The Queen of Versailles

The Queen of Versailles

Facts and Figures

Run time: 100 mins

In Theaters: Saturday 16th August 2014

Box Office USA: $2.4M

Box Office Worldwide: $714.5 thousand

Distributed by: Magnolia Pictures

Production compaines: Magnolia Pictures

Reviews 4 / 5

Rotten Tomatoes: 94%
Fresh: 99 Rotten: 6

IMDB: 7.1 / 10

Cast & Crew

Director: Lauren Greenfield

Producer: Lauren Greenfield, Mette Heide

Starring: Jackie Siegel as Herself, as Himself, Virginia Nebab as Herself

The Queen of Versailles Review

Documentaries are rarely as hilarious as this one. Well, the first half of it at least, as filmmaker Greenfield proves to have a wonderful eye for absurdity as she explores the life of the ludicrously wealthy Siegel family. But as the cameras roll, things begin to shift into something much darker. The absurdity is still there, but now it is tinged with bitter irony as harsh economic reality comes crashing down around them.

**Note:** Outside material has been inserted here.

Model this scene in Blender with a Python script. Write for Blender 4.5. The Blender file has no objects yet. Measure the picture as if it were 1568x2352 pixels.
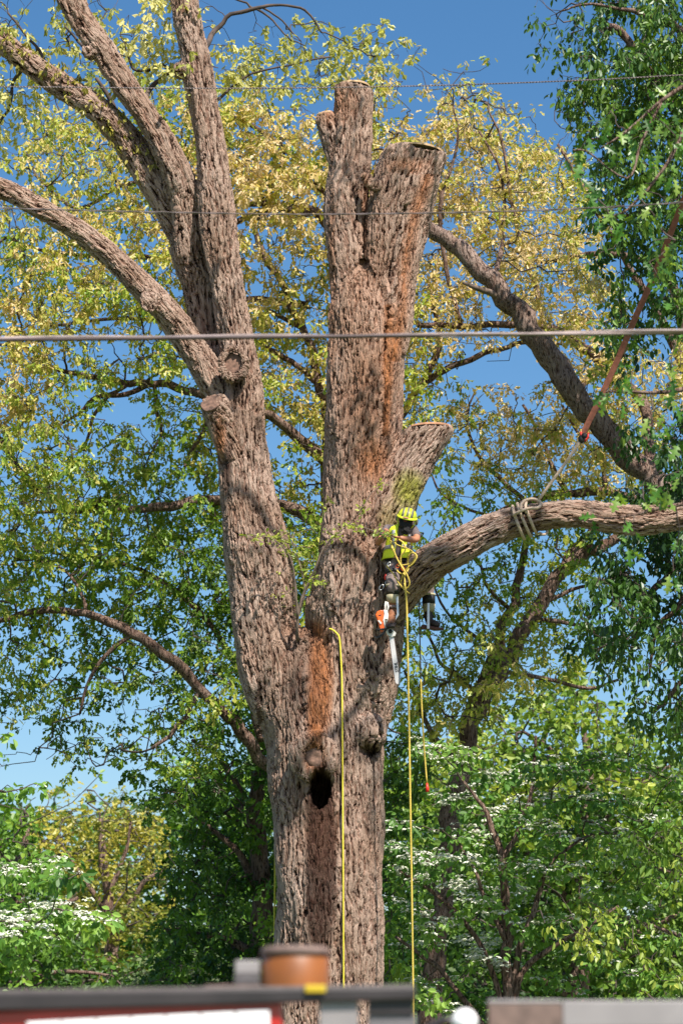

The queen of the title is Jackie Siegel, third wife of time-share mogul David, and her Versailles is under construction in Orlando, designed to be the largest family home in America. These people are so rich that their current 30-bedroom mansion feels cramped. Well, Jackie has given birth to seven of David's children! And she runs the household with a mixture of lively intelligence (she has a computer engineering degree), surgically altered physicality (she's a former Miss America) and of course a large staff. Their new house will have 90 rooms, including 10 kitchens and 30 bathrooms, and everything is on track until the 2008 financial crisis hits David's business.

Suddenly Jackie's lavish spending feels even more obscene, as she struggles not to buy far too many Christmas gifts, for example, and has to let the staff go.

She recognises the pain inflicted on the families of employees David has had to make redundant, so she opens a charity shop for them. But her spoiled children have no idea about the real world, and certainly don't understand why their dad has lapsed into such a dark depression.

The filmmakers watch all of this with observant, unobtrusive cameras, catching a series of telling moments that make us laugh and/or cringe. This is a thoroughly entertaining film that encourages us to react to the excess of the Siegels' lifestyle while also provoking our more universal reactions to the recession. The sudden downturn in this family's fortune feels strangely sobering after the film's more comical opening section, but it also shifts this from a mindless laugh-riot into something much more important.